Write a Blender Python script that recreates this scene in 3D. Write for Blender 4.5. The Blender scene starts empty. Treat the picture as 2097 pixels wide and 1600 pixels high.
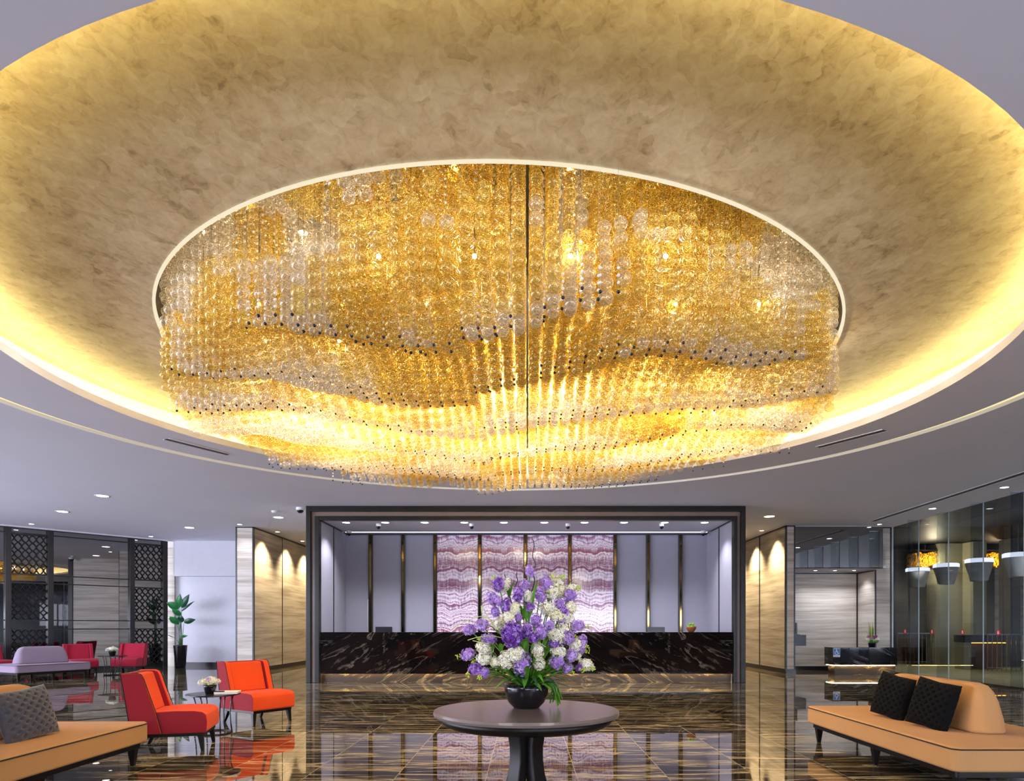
import bpy, bmesh, math, random
import numpy as np
from mathutils import Vector, Matrix
random.seed(7); rng = np.random.default_rng(11)
SC = bpy.context.scene; COL = SC.collection
PI = math.pi
# ---- camera model measured from the photograph: focal length and horizon (2097 x 1600 frame), eye height in metres
F, CX, CY, EYE = 1335.0, 1080.0, 1283.0, 1.25
CEIL = 3.91
def PX(x, Y): return (x - CX) * Y / F
def PZ(y, Y): return EYE + (CY - y) * Y / F
def AT(x, y, Y): return Vector((PX(x, Y), Y, PZ(y, Y)))
def ONFLOOR(x, y):
    Y = EYE * F / (y - CY); return Vector((PX(x, Y), Y, 0))
def ONCEIL(x, y, z=CEIL):
    Y = (z - EYE) * F / (CY - y); return Vector((PX(x, Y), Y, z))

# ------------------------------------------------------------------ mesh builder
class MB:
    def __init__(s): s.v = []; s.f = []; s.m = []; s.mi = 0; s.M = Matrix.Identity(4)
    def add(s, vs, fs):
        o = len(s.v); M = s.M
        s.v += [tuple(M @ Vector(p)) for p in vs]
        s.f += [tuple(o + i for i in f) for f in fs]; s.m += [s.mi] * len(fs); return s
    def box(s, x0, x1, y0, y1, z0, z1):
        return s.add([(x0,y0,z0),(x1,y0,z0),(x1,y1,z0),(x0,y1,z0),(x0,y0,z1),(x1,y0,z1),(x1,y1,z1),(x0,y1,z1)],
                     [(0,3,2,1),(4,5,6,7),(0,1,5,4),(1,2,6,5),(2,3,7,6),(3,0,4,7)])
    def frustum(s, c0, h0, c1, h1):   # rectangular section at two levels: centre, half sizes
        a = [(c0[0]+sx*h0[0], c0[1]+sy*h0[1], c0[2]) for sx,sy in ((-1,-1),(1,-1),(1,1),(-1,1))]
        b = [(c1[0]+sx*h1[0], c1[1]+sy*h1[1], c1[2]) for sx,sy in ((-1,-1),(1,-1),(1,1),(-1,1))]
        return s.add(a+b, [(0,3,2,1),(4,5,6,7),(0,1,5,4),(1,2,6,5),(2,3,7,6),(3,0,4,7)])
    def lathe(s, prof, n=32, cx=0, cy=0, sy=1.0):
        vs = []; fs = []
        for r, z in prof:
            for k in range(n):
                a = 2*PI*k/n; vs.append((cx + r*math.cos(a), cy + r*sy*math.sin(a), z))
        for i in range(len(prof)-1):
            for k in range(n):
                k2 = (k+1) % n
                fs.append((i*n+k, i*n+k2, (i+1)*n+k2, (i+1)*n+k))
        return s.add(vs, fs)
    def disc(s, r, z, n=32, cx=0, cy=0, down=False):
        vs = [(cx+r*math.cos(2*PI*k/n), cy+r*math.sin(2*PI*k/n), z) for k in range(n)]
        f = tuple(range(n)); return s.add(vs, [f[::-1] if down else f])
    def tube(s, pts, r, n=8, cap=True):
        pts = [Vector(p) for p in pts]; rs = r if isinstance(r, (list, tuple)) else [r]*len(pts)
        vs = []; fs = []; up = None
        for i, p in enumerate(pts):
            t = (pts[min(i+1, len(pts)-1)] - pts[max(i-1, 0)]).normalized()
            if up is None: up = Vector((0,0,1)) if abs(t.z) < .9 else Vector((1,0,0))
            a = t.cross(up).normalized(); b = a.cross(t).normalized(); up = b
            for k in range(n):
                w = 2*PI*k/n; vs.append(tuple(p + (a*math.cos(w) + b*math.sin(w))*rs[i]))
        for i in range(len(pts)-1):
            for k in range(n):
                k2 = (k+1) % n; fs.append((i*n+k, i*n+k2, (i+1)*n+k2, (i+1)*n+k))
        if cap: fs += [tuple(range(n))[::-1], tuple((len(pts)-1)*n+k for k in range(n))]
        return s.add(vs, fs)
    def sphere(s, c, r, nu=12, nv=8, sq=(1,1,1)):
        vs = []; fs = []
        for j in range(nv+1):
            t = PI*j/nv
            for k in range(nu):
                a = 2*PI*k/nu
                vs.append((c[0]+r*sq[0]*math.sin(t)*math.cos(a), c[1]+r*sq[1]*math.sin(t)*math.sin(a), c[2]+r*sq[2]*math.cos(t)))
        for j in range(nv):
            for k in range(nu):
                k2 = (k+1) % nu; fs.append((j*nu+k, (j+1)*nu+k, (j+1)*nu+k2, j*nu+k2))
        return s.add(vs, fs)
    def prism(s, poly, y0, y1):       # polygon in x,z pushed along y
        n = len(poly)
        vs = [(x, y0, z) for x, z in poly] + [(x, y1, z) for x, z in poly]
        fs = [tuple(range(n)), tuple(range(2*n-1, n-1, -1))] + [(i, n+i, n+(i+1) % n, (i+1) % n) for i in range(n)]
        return s.add(vs, fs)
    def build(s, name, mats, parent=None, smooth=False, bevel=0, seg=3, sub=0, loc=None, weld=False):
        me = bpy.data.meshes.new(name); me.from_pydata(s.v, [], s.f)
        for m in (mats if isinstance(mats, (list, tuple)) else [mats]): me.materials.append(m)
        me.polygons.foreach_set('material_index', s.m)
        bm = bmesh.new(); bm.from_mesh(me)
        if weld: bmesh.ops.remove_doubles(bm, verts=bm.verts, dist=1e-5)
        bmesh.ops.recalc_face_normals(bm, faces=bm.faces); bm.to_mesh(me); bm.free()
        if smooth: me.polygons.foreach_set('use_smooth', [True]*len(me.polygons))
        o = bpy.data.objects.new(name, me); COL.objects.link(o)
        if parent: o.parent = parent
        if loc is not None: o.location = loc
        if bevel:
            b = o.modifiers.new('bevel', 'BEVEL'); b.width = bevel; b.segments = seg; b.limit_method = 'ANGLE'; b.angle_limit = math.radians(40)
            me.polygons.foreach_set('use_smooth', [True]*len(me.polygons))
            w = o.modifiers.new('normals', 'WEIGHTED_NORMAL'); w.keep_sharp = True
        if sub:
            q = o.modifiers.new('sub', 'SUBSURF'); q.levels = sub; q.render_levels = sub
            me.polygons.foreach_set('use_smooth', [True]*len(me.polygons))
        return o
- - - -
WRITTEN REQUEST =
Repeat, with no pictures, each line from the beginning of the data through the line containing "Y = (z - EYE)", inclusive.

RESULT OF THIS TASK =
Write a Blender Python script that recreates this scene in 3D. Write for Blender 4.5. The Blender scene starts empty. Treat the picture as 2097 pixels wide and 1600 pixels high.
import bpy, bmesh, math, random
import numpy as np
from mathutils import Vector, Matrix
random.seed(7); rng = np.random.default_rng(11)
SC = bpy.context.scene; COL = SC.collection
PI = math.pi
# ---- camera model measured from the photograph: focal length and horizon (2097 x 1600 frame), eye height in metres
F, CX, CY, EYE = 1335.0, 1080.0, 1283.0, 1.25
CEIL = 3.91
def PX(x, Y): return (x - CX) * Y / F
def PZ(y, Y): return EYE + (CY - y) * Y / F
def AT(x, y, Y): return Vector((PX(x, Y), Y, PZ(y, Y)))
def ONFLOOR(x, y):
    Y = EYE * F / (y - CY); return Vector((PX(x, Y), Y, 0))
def ONCEIL(x, y, z=CEIL):
    Y = (z - EYE) * F / (CY - y); return Vector((PX(x, Y), Y, z))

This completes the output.